A project called SETI@home, part of the search for extraterrestrial intelligence, is one of the first uses of this sort of power sharing to involve ordinary people. SETI uses a vast array of telescopes to collect radio waves from outer space. The amount of data collected is so enormous that SETI can't process it, so it parcels up the information and sends it overnight to the PCs of millions of volunteers. The PCs perform simple scientific calculations and send the results back to SETI.

What other tasks might peer-to-peer computing perform? Ann Winblad, a partner at Hummer Winblad Venture Partners, an investor in Napster, says it's hard to imagine: "We're still at the early stage of this." In other words, the sky's the limit.

XML

Every day the Internet holds more and more information, a trend that broadband connections will only accelerate. The trick is to make that information not just easy to display, as it is today, but easy to manipulate as well. HTML, or hypertext markup language, was the key to solving the display problem. And a new standard called XML, or extensible markup language, will be the key to solving the manipulation problem.

HTML and XML both encode information on the Internet. HTML helps create Web pages, telling the browser whether information is to be displayed in bold or italic, in a column or a row, on the left side of the page or the right. XML is much more complex. It describes the information itself, much like a bar code on packaged goods describes the price of an item, its manufacturer, and what the item is.

By encoding information in a standardized way, XML can help make the Web a much more useful and versatile tool. Many people have their financial assets scattered across a range of companies--a checking account at one bank, stocks at a brokerage firm, a home mortgage at another bank, a 401(k) account at a mutual fund firm, credit cards at yet another company. It's possible to gain access to most of this information at each company's Website, display it on your PC, and even make transactions. But it's darn near impossible to consolidate the information from all the accounts into a single spreadsheet on your PC. With XML, your browser will be able to collect all your stats and drop them into one file, because every bank, brokerage firm, and mutual fund company will encode account information in the same way.

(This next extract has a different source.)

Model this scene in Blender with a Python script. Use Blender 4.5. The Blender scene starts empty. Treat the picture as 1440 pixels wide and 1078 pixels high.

XML will also help business-to-business transactions work more smoothly. Most companies use purchase orders, for example, and many have computerized the ordering process. But each company describes the elements of a purchase order in a slightly different way--price, date, item, location, and the like. XML will let companies encode the information in a purchase order so that it will be recognizable to every other company. "XML makes integrating the data an order of magnitude or two easier," says Charles Fitzgerald, director of business development for Microsoft's platforms group. "The Internet has revolutionized how users interact with Websites, but when it comes time for those Websites to talk to each other, they can't." With XML, the Net will finally have its lingua franca.